Negatif faiz ve faizsiz sistem
Bankalar mevduatlarının bir kısmını Merkez Bankasındaki cari hesaplarında tutmak zorundadırlar. Merkez Bankaları bankaların rezervleri için faiz ödemesi yapmaktadır. Ekonomik hayatı canlandırmak, yatırımları artırmak için bazı ülkeler para politikası aracı olarak negatif faiz uygulaması yapmaktadırlar. Bu uygulamada Merkez Bankaları bankaların kendisinde tuttuğu cari hesaplarına uyguladığı faizi eksiye düşürüyor. Merkez bankası, bankalara şöyle diyor. "Bana yatırdığın para için faiz vermem, üste para alırım. Bu parayı bana yatıracağına, yatırımcılara kredi ver" mesajı veriliyor. Bu uygulamada müteşebbislerin kredi faiz oranları düşürülerek, borçlanma maliyetlerinin düşürülmesi ve alınan kredilerin artırılarak yatırıma yönlendirilmesi hedefleniyor. Danimarka, İsveç, Japonya, İsviçre, Avrupa (ECB-Avrupa Merkez Bankası) bu ülkelerin Merkez Bankaları negatif faiz uyguluyor.
Türkiye Cumhuriyeti Merkez Bankası yatırımların ve bilhassa reel üretime yönelik yatırımların artırılması için, Negatif Faiz üzerinde ciddi çalışmalar ve analizler yaparak uygulamaya koymalıdır.

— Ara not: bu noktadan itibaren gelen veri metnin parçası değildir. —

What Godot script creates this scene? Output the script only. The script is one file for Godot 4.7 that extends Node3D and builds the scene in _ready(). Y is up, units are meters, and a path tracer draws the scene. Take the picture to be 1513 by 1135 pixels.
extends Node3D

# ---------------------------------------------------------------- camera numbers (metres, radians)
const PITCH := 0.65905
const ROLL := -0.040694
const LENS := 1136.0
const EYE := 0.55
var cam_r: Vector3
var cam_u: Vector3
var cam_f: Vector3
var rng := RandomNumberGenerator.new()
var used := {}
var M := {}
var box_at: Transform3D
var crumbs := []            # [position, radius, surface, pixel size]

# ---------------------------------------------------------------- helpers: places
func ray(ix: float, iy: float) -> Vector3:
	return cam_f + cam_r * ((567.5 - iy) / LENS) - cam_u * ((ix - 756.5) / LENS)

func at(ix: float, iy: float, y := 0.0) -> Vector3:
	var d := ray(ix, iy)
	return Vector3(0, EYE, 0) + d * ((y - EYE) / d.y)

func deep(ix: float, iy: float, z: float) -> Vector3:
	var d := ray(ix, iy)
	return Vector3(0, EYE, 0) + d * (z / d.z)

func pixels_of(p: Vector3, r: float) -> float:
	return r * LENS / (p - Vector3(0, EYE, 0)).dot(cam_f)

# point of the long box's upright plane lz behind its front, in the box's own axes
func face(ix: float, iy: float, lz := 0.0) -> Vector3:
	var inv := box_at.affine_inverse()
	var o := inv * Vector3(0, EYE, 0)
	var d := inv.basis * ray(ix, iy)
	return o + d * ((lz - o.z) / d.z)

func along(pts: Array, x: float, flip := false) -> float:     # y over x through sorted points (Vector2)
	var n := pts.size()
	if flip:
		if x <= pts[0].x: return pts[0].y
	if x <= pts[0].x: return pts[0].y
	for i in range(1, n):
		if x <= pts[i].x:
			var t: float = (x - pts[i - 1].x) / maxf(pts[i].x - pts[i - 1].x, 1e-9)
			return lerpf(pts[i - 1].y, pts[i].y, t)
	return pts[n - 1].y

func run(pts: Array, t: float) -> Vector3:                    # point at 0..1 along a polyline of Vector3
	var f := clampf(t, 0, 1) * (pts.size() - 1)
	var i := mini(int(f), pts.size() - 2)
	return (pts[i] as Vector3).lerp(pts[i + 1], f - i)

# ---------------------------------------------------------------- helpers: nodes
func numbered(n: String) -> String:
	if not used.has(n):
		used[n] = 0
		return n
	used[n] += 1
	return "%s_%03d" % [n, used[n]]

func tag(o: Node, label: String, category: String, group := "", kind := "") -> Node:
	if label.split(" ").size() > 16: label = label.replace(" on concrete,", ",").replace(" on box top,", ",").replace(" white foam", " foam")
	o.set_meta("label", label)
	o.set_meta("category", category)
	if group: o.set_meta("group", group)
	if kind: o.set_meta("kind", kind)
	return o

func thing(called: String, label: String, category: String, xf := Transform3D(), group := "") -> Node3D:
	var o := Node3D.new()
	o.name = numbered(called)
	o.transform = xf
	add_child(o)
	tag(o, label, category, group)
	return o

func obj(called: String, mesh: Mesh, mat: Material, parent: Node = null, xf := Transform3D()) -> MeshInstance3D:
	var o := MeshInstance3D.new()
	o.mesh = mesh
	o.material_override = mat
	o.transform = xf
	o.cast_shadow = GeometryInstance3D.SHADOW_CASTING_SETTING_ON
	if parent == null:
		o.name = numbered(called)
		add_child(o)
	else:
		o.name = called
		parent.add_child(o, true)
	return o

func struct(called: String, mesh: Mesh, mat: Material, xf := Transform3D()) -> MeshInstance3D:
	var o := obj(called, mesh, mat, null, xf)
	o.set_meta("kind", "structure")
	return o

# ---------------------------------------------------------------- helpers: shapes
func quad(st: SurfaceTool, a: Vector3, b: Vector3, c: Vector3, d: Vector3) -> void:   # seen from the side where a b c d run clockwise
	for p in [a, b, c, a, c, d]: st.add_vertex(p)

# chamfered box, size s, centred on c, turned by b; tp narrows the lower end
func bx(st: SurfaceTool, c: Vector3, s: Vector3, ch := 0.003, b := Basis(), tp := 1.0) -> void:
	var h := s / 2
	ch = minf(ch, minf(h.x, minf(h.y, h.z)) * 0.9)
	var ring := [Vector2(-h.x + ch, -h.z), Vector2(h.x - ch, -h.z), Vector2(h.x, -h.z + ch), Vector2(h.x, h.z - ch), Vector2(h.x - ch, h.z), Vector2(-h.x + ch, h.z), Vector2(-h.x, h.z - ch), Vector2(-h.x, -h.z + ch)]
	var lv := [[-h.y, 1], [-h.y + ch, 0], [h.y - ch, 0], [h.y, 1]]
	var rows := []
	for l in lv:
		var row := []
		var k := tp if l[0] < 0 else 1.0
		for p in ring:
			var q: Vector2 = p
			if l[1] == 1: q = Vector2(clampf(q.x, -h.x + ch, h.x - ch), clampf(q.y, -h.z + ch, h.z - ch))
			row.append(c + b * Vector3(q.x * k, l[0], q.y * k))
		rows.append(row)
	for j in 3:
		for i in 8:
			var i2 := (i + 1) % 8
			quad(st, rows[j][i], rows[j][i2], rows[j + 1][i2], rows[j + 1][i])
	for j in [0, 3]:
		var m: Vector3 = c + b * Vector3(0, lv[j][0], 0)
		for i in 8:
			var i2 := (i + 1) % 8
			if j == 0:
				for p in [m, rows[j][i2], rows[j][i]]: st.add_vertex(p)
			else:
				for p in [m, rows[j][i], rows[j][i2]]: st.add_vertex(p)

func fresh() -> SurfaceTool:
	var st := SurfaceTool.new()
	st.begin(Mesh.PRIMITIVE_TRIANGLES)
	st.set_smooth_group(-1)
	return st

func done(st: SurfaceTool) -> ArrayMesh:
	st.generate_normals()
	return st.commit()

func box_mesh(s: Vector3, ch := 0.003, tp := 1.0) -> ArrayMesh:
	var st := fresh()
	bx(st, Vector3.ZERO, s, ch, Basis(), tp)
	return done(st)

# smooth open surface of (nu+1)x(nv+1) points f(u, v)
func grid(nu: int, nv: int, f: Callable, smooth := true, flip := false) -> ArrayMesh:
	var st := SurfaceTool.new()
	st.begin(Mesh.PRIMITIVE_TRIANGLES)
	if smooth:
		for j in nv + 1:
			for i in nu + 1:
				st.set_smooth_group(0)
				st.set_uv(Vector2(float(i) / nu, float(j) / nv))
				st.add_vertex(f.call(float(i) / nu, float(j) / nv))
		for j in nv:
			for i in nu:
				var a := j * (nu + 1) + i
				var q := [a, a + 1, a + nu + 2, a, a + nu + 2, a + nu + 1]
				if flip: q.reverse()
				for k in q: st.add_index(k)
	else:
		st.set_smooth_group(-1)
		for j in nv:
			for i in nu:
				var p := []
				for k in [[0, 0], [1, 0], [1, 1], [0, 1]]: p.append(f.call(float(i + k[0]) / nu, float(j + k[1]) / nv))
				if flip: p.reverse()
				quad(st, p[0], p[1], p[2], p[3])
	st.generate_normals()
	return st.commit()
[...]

Türkiye’de daha düne kadar ekonominin temeli faiz üzerine kurulduğu için esnaf, sanayici, işletmeci ve ticaret erbabı çalışma alanını geliştirmek ve genişletmek için, vatandaşlar da ev, araba ihtiyaçlarını karşılamak için bankalardan faizle kredi almaktan başka bir çare göremiyorlardı.

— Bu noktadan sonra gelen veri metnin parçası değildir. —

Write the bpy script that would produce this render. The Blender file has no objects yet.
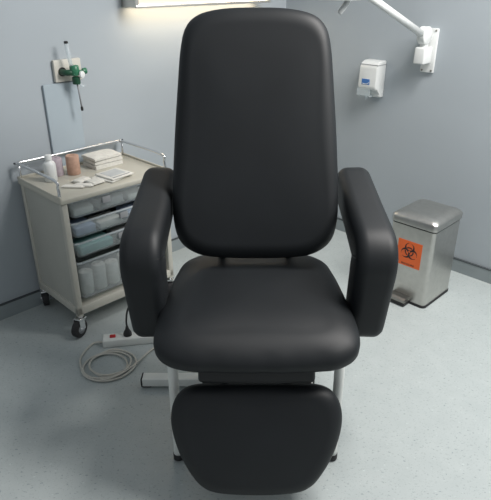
import bpy, bmesh, math, random
from mathutils import Vector, Matrix
random.seed(7)
PI = math.pi
SC = bpy.context.scene
COL = SC.collection
K = math.sqrt(.5)

# ------------------------------------------------------------------ materials
def mat(name, color, rough=.5, metal=0.0, spec=.5, noise=None, bump=None, alpha=1.0, emit=None, trans=0.0, coat=0.0):
    m = bpy.data.materials.new(name); m.use_nodes = True
    nt = m.node_tree; b = nt.nodes['Principled BSDF']
    b.inputs['Base Color'].default_value = (*color, 1)
    b.inputs['Roughness'].default_value = rough
    b.inputs['Metallic'].default_value = metal
    b.inputs['Specular IOR Level'].default_value = spec
    b.inputs['Alpha'].default_value = alpha
    b.inputs['Transmission Weight'].default_value = trans
    b.inputs['Coat Weight'].default_value = coat
    tc = nt.nodes.new('ShaderNodeTexCoord')
    if noise:
        sc, amt = noise
        n = nt.nodes.new('ShaderNodeTexNoise'); n.inputs['Scale'].default_value = sc
        n.inputs['Detail'].default_value = 5
        nt.links.new(tc.outputs['Object'], n.inputs['Vector'])
        r = nt.nodes.new('ShaderNodeValToRGB')
        r.color_ramp.elements[0].position = .3; r.color_ramp.elements[1].position = .7
        r.color_ramp.elements[0].color = (*[c * (1 - amt) for c in color], 1)
        r.color_ramp.elements[1].color = (*[min(1, c * (1 + amt)) for c in color], 1)
        nt.links.new(n.outputs['Fac'], r.inputs['Fac'])
        nt.links.new(r.outputs['Color'], b.inputs['Base Color'])
    if bump:
        sc, st, dist = bump
        n2 = nt.nodes.new('ShaderNodeTexNoise'); n2.inputs['Scale'].default_value = sc
        n2.inputs['Detail'].default_value = 4
        nt.links.new(tc.outputs['Object'], n2.inputs['Vector'])
        bp = nt.nodes.new('ShaderNodeBump'); bp.inputs['Strength'].default_value = st
        bp.inputs['Distance'].default_value = dist
        nt.links.new(n2.outputs['Fac'], bp.inputs['Height'])
        nt.links.new(bp.outputs['Normal'], b.inputs['Normal'])
    if emit:
        b.inputs['Emission Color'].default_value = (*emit[0], 1)
        b.inputs['Emission Strength'].default_value = emit[1]
    return m

def floor_mat():
    m = mat('speckled_vinyl', (.36, .42, .42), .38, spec=.4)
    nt = m.node_tree; b = nt.nodes['Principled BSDF']
    tc = nt.nodes.new('ShaderNodeTexCoord')
    base = nt.nodes.new('ShaderNodeTexNoise'); base.inputs['Scale'].default_value = 14; base.inputs['Detail'].default_value = 6
    r0 = nt.nodes.new('ShaderNodeValToRGB')
    r0.color_ramp.elements[0].position = .3; r0.color_ramp.elements[1].position = .72
    r0.color_ramp.elements[0].color = (.385, .425, .424, 1); r0.color_ramp.elements[1].color = (.415, .455, .452, 1)
    nt.links.new(tc.outputs['Object'], base.inputs['Vector'])
    nt.links.new(base.outputs['Fac'], r0.inputs['Fac'])
    def flecks(scale, lo, hi):
        mp = nt.nodes.new('ShaderNodeMapping'); mp.inputs['Scale'].default_value = (1, 1.7, 1)
        mp.inputs['Rotation'].default_value = (0, 0, .6 * scale)
        n = nt.nodes.new('ShaderNodeTexNoise'); n.inputs['Scale'].default_value = scale; n.inputs['Detail'].default_value = 2
        r = nt.nodes.new('ShaderNodeValToRGB')
        r.color_ramp.elements[0].position = lo; r.color_ramp.elements[1].position = hi
        nt.links.new(tc.outputs['Object'], mp.inputs['Vector']); nt.links.new(mp.outputs['Vector'], n.inputs['Vector'])
        nt.links.new(n.outputs['Fac'], r.inputs['Fac'])
        return r.outputs['Color']
    def mix(a, fac, col, k):
        mu = nt.nodes.new('ShaderNodeMath'); mu.operation = 'MULTIPLY'; mu.inputs[1].default_value = k
        nt.links.new(fac, mu.inputs[0])
        x = nt.nodes.new('ShaderNodeMix'); x.data_type = 'RGBA'
        nt.links.new(mu.outputs[0], x.inputs['Factor'])
        nt.links.new(a, x.inputs[6]); x.inputs[7].default_value = (*col, 1)
        return x.outputs[2]
    c = mix(r0.outputs['Color'], flecks(75, .63, .70), (.16, .20, .21), .6)
    c = mix(c, flecks(60, .67, .74), (.55, .62, .60), .45)
    c = mix(c, flecks(130, .64, .69), (.18, .21, .21), .55)
    nt.links.new(c, b.inputs['Base Color'])
    return m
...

Ülkemizde 1984 yılında özel sektör tarafından kurulmaya başlayan, 2015 yılından itibaren de kamu sektörünün piyasaya girmeye başlamasıyla mevcut pazar payı gitgide artan “finans kurumları”, şimdiki adıyla “katılım bankaları” faizsiz alternatif bir çözüm olarak karşımızda duruyor.

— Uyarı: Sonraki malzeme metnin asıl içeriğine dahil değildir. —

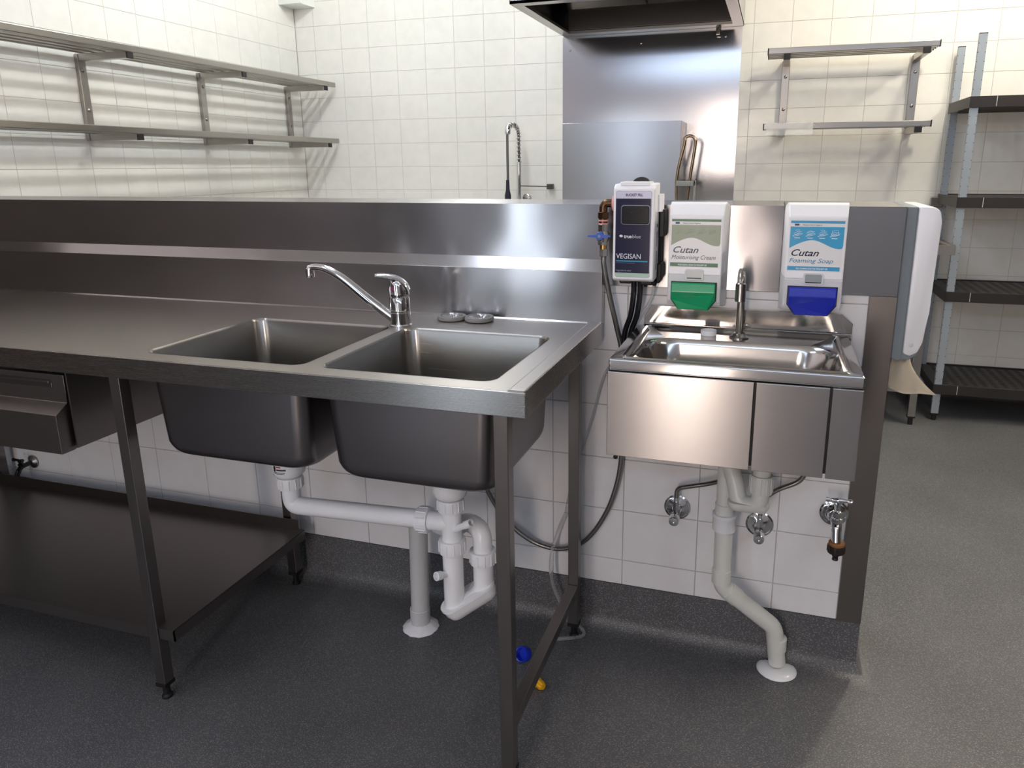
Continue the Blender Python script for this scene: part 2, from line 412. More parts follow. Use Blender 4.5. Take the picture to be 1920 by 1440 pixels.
# ------------------------------------------------------------ sink bench
ZW = .9; D = .609; XE = .006
bench = thing('sink_bench', 'long stainless steel bench with two deep sink bowls, drawer and undershelf', 'sink bench', (-1.2, .3, 0))
BL = [(-.902, -.495, .050, .440, .030), (-.455, -.074, .050, .440, .030)]
bm = B()
plate_holes(bm, [(-2.70, .003), (-.030, .003), (-.030, D), (-2.70, D)], [rrect(*b[:4], b[4], 7) for b in BL], ZW)
prism(bm, [(-.030, ZW), (-.024, ZW+.0045), (XE-.002, ZW+.0045), (XE-.002, ZW-.003), (-.030, ZW-.003)], 'y', .002, W-.005, bev=.001)  # raised marine edge
box(bm, -2.70, XE-.004, .004, D, .853, .8545)                         # closed underside fold
fs = [f for f in bm.faces if abs(f.calc_center_median().z-.853) < .0005 or abs(f.calc_center_median().z-.8545) < .0005]
bmesh.ops.delete(bm, geom=fs, context='FACES')
link('worktop', bm, S_TOP, bench)
S_EDGE = steel('steel_edge', 'ABA8A5', .27, .75, 'x', .002, .003)
link('front_edge', bx(-2.70, XE, 0, .004, .852, ZW-.0002, bev=.0015), S_EDGE, bench)
link('end_edge', bx(XE-.004, XE, .0035, W-.004, .852, ZW+.004, bev=.0015), S_EDGE, bench)
bm = B(); box(bm, -2.70, XE-.004, .004, .044, .853, .8545); box(bm, -2.70, XE-.004, .47, D, .853, .8545)
link('return_edge', bm, S_UNDER, bench)
bm = B()
prism(bm, [(D, ZW), (D, 1.033), (W-.004, 1.062), (W-.003, 1.060), (W-.003, ZW)], 'x', -2.70, XE+.001, bev=.0008)
prism(bm, [(D-.004, ZW+.0002), (D, ZW+.004), (D+.001, ZW)], 'x', -2.70, -.03)
link('splashback', bm, S_SPLASH, bench)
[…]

Tüketimi değil üretimi teşvik eden, işletmelere faizsiz kaynak kullanma, fon kullanma imkanı sağlayarak ekonomiye can suyu veren faizsiz sistemin Türkiye ekonomisinin itici gücü olacağı bir gerçektir. Bunun için devletin faizsiz enstrümanları kullanan katılım bankalarına ciddi destekler vermesi gerekiyor.
Sözün özü
Faiz üretimin, istihdamın ve refahın düşmanıdır. ‘Sen çalış, ben yiyeyim’ prensibi ile çalışan faiz sistemi ekonomik ve sosyal hayatta krizleri meydana getirir. Faiz kurumları, bankalar topladıkları mevduatlara belli oranlarda faiz verirler. Parası olan hiç riske girmeden bankaya yatırarak faizle para kazanır. Bankalar topladıkları mevduatları riske girerek yatırım yapan, üretim yapan iktisadi işletmelere mevduatlara verdikleri faizden daha yüksek oranda faiz koyarak kredi faizi olarak satarlar. İktisadi işletmelerde kar edebilmek, hayatiyetlerini devam ettirebilmek için ürettikleri malların maliyet fiyatına aldıkları kredi faiz oranını eklemektedirler. Böylece yüksek kredi faizi ile üretilen mal daha pahalıya mal edilmekte ve satılmaktadır. Sonuç fiyatlar yükselmekte, faiz sebep enflasyon sonuç olmaktadır.
Çözüm, faizsiz çalışan ‘Katılım Bankaları’ devlet tarafından uygulanacak politikalarla ciddi olarak desteklenerek, faizsiz ekonomik faaliyetlerin ekonomi içindeki payının yükseltilmesi elzemdir. Böylece milletimizi faiz illet ve haramından korumuş hem de dinimiz İslamiyet’in güzelliklerini, iyiliklerini insanlığa göstermiş oluruz.
Not: Bu makale Küresel Stratejik Rekabet dergisinin, Haziran 2017, Sayı. 2 Cilt:1, Sayfa 17-20’de yayınlanmıştır.